All aircraft work the same way. The airfoil, the specific shape of the wing, creates lift by moving through a mass of air. At sea level the air mass has more air molecules in it in a given volume, similar to how the stepping stones are closer together at the start. At higher altitudes that same volume of air has fewer and fewer molecules of air in it, stones farther apart. Both the airfoil and you will have greater and greater difficulty using a fewer and fewer number of molecules or stepping stones to continue climbing.

There are things you can do to mitigate this. You can change the shape of the airfoil to be more efficient at higher altitudes, like having springy shoes that help you jump further. Or by going faster. At faster speeds the airfoil is able to hit more air molecules in a given time even though they’re farther apart kind of like how I’d you started running you can better jump from one stepping stone to the other.

It’s harder for helicopters to take advantage of those two things though.

An airfoil that works well at a high altitude doesn’t work that well at a low altitude. Airplanes are able to change the shape of their airfoils through the use of things like flaps that change the shape of the airfoil enabling them to work efficiently at a greater range of altitudes. Helicopters cannot change the shape of their airfoils as the mechanism that would be required to change the shape of the rotor blade, the airfoil in a helicopter, would be astronomically complex.

It’s also easier for airplanes to just go faster. There are two reasons that it’s really difficult for helicopters to “Just go faster”.

The first is the speed of the rotor blade through the air. As the rotors spin a rotor blade on one side of the helicopter is going forward and the one on the other side is going backwards. Relative to the air mass that the helicopter is flying through the blade going backwards is going slower than the one going forward. Just like when Mythbusters shot a bowling ball at 50mph backwards out of a truck going forwards at 50mph and the ball dropped straight to the ground at a certain speed the blade going backwards has zero airspeed relative to the mass of air it’s moving through. An airfoil without airspeed creates no lift. To make a comparison to an airplane this would be like if at high airspeeds the wing on one side of the plane gets chopped off and an airplane can’t fly with only one wing.

The second reason it’s hard for a helicopter to “just go faster” is that the speed of the rotor blade though the air mass isn’t constant for the whole length of the rotor blade. The tip of the blade travels faster than the root of the blade. In effect, the tip of the rotor blade could be traveling at 100mph but the part closest to the center would only be traveling at 25mph. This means that the most efficient section of the rotor blade for any combination of altitude and airspeed changes as the blade spins.

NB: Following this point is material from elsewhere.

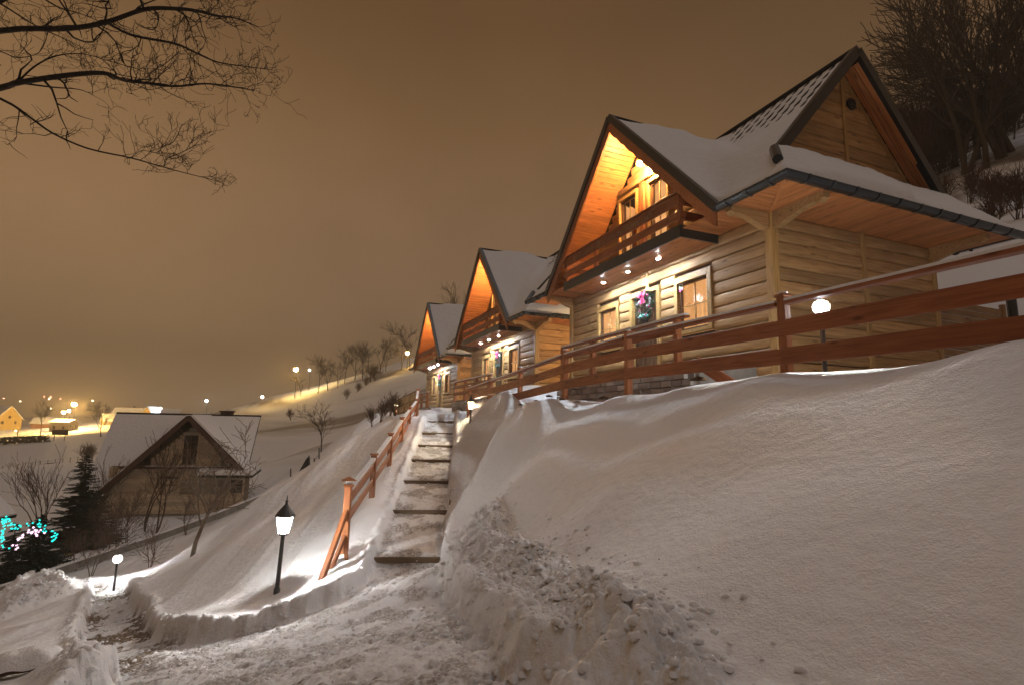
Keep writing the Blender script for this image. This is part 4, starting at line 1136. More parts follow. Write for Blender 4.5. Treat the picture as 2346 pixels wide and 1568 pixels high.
for (s0, q0, g0, z0), (s1, q1, g1, z1) in zip(rp[:-1], rp[1:]):
    for dz, h in ((-.30, .17), (-.62, .17)):
        o0, o1 = q0+st_nrm*.0, q1+st_nrm*.0
        piece('railing_board', (o0[0], o0[1], z0+dz), (o1[0], o1[1], z1+dz), .03, h, REDL, rail)
    h0, h1 = q0+st_dir*.07, q1-st_dir*.07
    piece('handrail', (h0[0], h0[1], z0-.13), (h1[0], h1[1], z1-.13), .12, .05, REDL, rail)
    sn = MB().beam((h0[0], h0[1], z0-.090), (h1[0], h1[1], z1-.090), .10, .032).build('snow_strip', SNOW, rail); sn['kind'] = 'stuff'
# lamp cap and raking struts of the first post
s, q, g_, zt = rp[0]
cp_ = MB(); cp_.add([(q[0]-.13, q[1]-.13, zt+.09), (q[0]+.13, q[1]-.13, zt+.09), (q[0]+.13, q[1]+.13, zt+.09), (q[0]-.13, q[1]+.13, zt+.09), (q[0], q[1], zt+.16)], [(0, 1, 4), (1, 2, 4), (2, 3, 4), (3, 0, 4), (3, 2, 1, 0)])
cp_.build('post_roof', REDL, rail)
MB().box((q[0], q[1], zt+.055), (.13, .13, .07)).build('solar_lens', flat_mat('clear_plastic', (.55, .55, .52), .15), rail)
toe = hit(733, 1322, 0.0)
p0 = np.array([q[0]-st_nrm[0]*.0, q[1], zt-.42]); p1 = np.array([toe[0], toe[1], gz(toe[0], toe[1])-.12])
piece('strut', p0, p1, .09, .09, REDL, rail)
toe2 = p1+(np.array([q[0], q[1], p1[2]])-p1)*.42
piece('strut', (q[0], q[1], zt-.85), (toe2[0], toe2[1], gz(toe2[0], toe2[1])-.1), .07, .07, REDL, rail)
toe3 = q+st_dir*.55
piece('strut', (q[0]-.02, q[1], zt-.95), (q[0]+st_nrm[0]*.12-st_dir[0]*.35, q[1]+st_nrm[1]*.12-st_dir[1]*.35, g_-.1), .06, .06, REDL, rail)

# lattice fence turning left at the head of the steps, with small lights
lat = thing('lattice_fence', 'low lattice fence with tiny lights left of the stair head', 'fence', (rp[-1][1][0], rp[-1][1][1], rp[-1][2]))
La = np.array([rp[-1][1][0], rp[-1][1][1]]); lend = px(903, 940, 27.0); Lb = lend[:2]
LATM = wood_mat('ochre_lattice_wood', (0.34, 0.21, 0.08), (0.2, 0.11, 0.04), .5)
za_, zb_ = rp[-1][3]-.05, px(903, 918, 27.0)[2]
def lp(t, dz): return np.array([*(La+(Lb-La)*t), za_+(zb_-za_)*t+dz])
piece('handrail', lp(.02, 0), lp(1, 0), .08, .05, LATM, lat)
piece('bottom_rail', lp(.02, -.75), lp(1, -.75), .05, .06, LATM, lat); piece('middle_rail', lp(.02, -.38), lp(1, -.38), .05, .05, LATM, lat)
for k in range(5): piece('post', lp(.04+.24*k, -1.2), lp(.04+.24*k, .03), .08, .08, LATM, lat, up=(0, 1, 0))
for k in range(22): piece('slat', lp(.05+.043*k, -.75), lp(.05+.043*k, -.05), .04, .02, LATM, lat, up=(0, 1, 0))
for i, (t, dz, c) in enumerate(((.97, -.2, 'warm'), (.90, -.52, 'rose'), (.86, -.25, 'warm'))):
    MB().lathe([(0, -.045), (.045, 0), (0, .045)], lp(t, dz)+np.array([0, -.05, 0]), 8).build('small_light', glow_mat('tiny_'+c, (1, .8, .5) if c == 'warm' else (1, .4, .22), 14 if c == 'warm' else 5), lat)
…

Those two things together create retreating blade stall. At slower speeds the airfoil has to be shaped differently in order to be effective than at high airspeeds, the blade of a helicopter has a different shape at the tip of the blade compared to the root of the blade to counteract this. But at a certain point it doesn’t matter. An airplane with the most complicated flap system in the world still can’t fly with zero speed relative to the air, it’s wings are no longer creating lift and it lands … harshly. As a helicopter flies faster and faster more and more of the rotor blade on the retreating side isn’t creating lift. After a while it’s that airplane that only has one wing.

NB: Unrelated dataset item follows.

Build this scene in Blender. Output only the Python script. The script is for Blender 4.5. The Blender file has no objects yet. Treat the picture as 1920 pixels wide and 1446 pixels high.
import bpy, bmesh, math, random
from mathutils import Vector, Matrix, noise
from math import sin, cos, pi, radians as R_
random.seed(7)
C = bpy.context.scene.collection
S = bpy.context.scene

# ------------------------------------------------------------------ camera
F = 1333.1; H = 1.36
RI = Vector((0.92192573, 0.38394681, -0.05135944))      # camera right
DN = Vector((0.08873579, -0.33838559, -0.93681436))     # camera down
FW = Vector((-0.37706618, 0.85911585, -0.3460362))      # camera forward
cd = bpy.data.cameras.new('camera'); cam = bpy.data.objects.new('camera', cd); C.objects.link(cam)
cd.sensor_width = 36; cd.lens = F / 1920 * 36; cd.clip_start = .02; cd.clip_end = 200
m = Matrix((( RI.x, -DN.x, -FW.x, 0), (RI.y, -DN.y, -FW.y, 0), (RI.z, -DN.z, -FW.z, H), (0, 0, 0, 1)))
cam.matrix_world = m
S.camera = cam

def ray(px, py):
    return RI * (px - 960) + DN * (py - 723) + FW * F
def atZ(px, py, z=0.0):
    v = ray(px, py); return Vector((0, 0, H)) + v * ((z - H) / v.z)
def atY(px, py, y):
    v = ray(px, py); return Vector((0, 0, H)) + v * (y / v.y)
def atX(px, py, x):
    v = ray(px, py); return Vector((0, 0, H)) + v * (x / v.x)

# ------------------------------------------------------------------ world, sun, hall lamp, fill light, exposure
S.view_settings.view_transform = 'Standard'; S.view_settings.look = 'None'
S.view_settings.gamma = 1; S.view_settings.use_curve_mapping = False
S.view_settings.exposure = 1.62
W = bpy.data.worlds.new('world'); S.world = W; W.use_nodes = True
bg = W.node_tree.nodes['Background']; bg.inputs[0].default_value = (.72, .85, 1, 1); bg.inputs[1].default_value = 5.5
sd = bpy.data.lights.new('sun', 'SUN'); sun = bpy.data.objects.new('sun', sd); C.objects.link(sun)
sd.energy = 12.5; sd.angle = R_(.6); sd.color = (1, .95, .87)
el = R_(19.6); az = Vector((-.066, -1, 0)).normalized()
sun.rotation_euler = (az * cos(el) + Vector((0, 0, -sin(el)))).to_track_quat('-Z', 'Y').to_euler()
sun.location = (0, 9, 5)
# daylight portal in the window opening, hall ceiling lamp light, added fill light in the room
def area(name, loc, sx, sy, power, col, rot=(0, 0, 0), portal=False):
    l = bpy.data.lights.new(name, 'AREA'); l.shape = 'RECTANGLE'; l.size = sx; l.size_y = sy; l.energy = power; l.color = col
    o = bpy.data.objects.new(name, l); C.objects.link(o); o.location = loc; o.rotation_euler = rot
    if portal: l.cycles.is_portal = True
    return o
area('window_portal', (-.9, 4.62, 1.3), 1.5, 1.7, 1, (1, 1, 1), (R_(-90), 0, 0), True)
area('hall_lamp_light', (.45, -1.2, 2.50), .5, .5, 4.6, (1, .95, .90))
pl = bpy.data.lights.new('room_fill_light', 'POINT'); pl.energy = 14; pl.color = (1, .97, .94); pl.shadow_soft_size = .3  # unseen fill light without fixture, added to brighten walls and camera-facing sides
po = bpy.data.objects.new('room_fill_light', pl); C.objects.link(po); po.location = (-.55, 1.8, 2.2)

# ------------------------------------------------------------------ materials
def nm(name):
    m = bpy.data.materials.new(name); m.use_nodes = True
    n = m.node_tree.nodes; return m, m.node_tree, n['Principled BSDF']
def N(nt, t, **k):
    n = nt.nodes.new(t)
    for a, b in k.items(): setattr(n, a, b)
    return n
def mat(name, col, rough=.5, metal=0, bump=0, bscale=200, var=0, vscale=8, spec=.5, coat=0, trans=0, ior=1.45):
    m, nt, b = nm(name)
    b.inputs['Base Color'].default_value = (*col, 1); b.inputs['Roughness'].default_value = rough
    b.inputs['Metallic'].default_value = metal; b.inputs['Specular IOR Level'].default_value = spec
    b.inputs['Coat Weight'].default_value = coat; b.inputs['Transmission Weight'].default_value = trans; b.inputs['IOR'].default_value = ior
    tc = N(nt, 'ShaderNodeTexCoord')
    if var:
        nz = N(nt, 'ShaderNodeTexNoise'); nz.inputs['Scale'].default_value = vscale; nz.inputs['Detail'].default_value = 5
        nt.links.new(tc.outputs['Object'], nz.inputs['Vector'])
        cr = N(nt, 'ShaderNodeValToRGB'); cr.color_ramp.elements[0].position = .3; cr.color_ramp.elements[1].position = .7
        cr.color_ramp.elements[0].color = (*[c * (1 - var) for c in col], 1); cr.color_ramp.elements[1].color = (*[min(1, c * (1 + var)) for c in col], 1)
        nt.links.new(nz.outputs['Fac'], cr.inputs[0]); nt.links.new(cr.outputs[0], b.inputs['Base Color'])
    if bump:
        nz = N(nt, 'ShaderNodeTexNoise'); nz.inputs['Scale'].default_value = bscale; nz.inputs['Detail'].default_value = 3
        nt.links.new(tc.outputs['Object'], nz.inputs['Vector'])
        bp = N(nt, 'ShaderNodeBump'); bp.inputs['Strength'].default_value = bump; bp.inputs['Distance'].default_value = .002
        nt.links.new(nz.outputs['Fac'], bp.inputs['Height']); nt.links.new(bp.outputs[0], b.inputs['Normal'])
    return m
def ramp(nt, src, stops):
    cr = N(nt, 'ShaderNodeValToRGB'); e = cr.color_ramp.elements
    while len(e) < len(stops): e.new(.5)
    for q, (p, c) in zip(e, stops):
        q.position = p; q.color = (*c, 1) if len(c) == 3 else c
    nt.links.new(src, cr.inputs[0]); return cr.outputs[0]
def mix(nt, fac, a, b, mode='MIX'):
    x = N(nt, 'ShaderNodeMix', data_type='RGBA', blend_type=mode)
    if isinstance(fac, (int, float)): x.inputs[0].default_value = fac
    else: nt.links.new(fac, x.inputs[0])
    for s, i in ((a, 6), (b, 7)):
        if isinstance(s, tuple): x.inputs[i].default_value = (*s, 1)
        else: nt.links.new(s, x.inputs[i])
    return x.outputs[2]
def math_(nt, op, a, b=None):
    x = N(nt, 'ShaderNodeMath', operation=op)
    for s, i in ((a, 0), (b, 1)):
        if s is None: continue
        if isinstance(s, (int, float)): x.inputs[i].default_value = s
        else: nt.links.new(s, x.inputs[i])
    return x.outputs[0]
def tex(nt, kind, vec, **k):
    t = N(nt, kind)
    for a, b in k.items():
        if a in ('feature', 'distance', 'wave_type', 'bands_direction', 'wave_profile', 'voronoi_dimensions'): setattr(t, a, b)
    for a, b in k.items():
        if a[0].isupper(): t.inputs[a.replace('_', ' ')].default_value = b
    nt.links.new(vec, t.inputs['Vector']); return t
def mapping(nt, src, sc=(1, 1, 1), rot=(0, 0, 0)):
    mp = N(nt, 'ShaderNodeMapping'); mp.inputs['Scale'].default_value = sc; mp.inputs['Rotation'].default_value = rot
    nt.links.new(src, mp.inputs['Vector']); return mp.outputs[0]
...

It’s really hard to fly a helicopter at high altitudes. They are made specially to fly at low altitudes and slow. It could be possible to make a helicopter that could fly comfortably and efficiently at super high altitudes but it would probably have to have rotor blades as long as a football field in order to be able to grab a much air as possible while countering things like retreating blade stall and airfoil shape and it would probably be very awkward to fly at low altitudes too.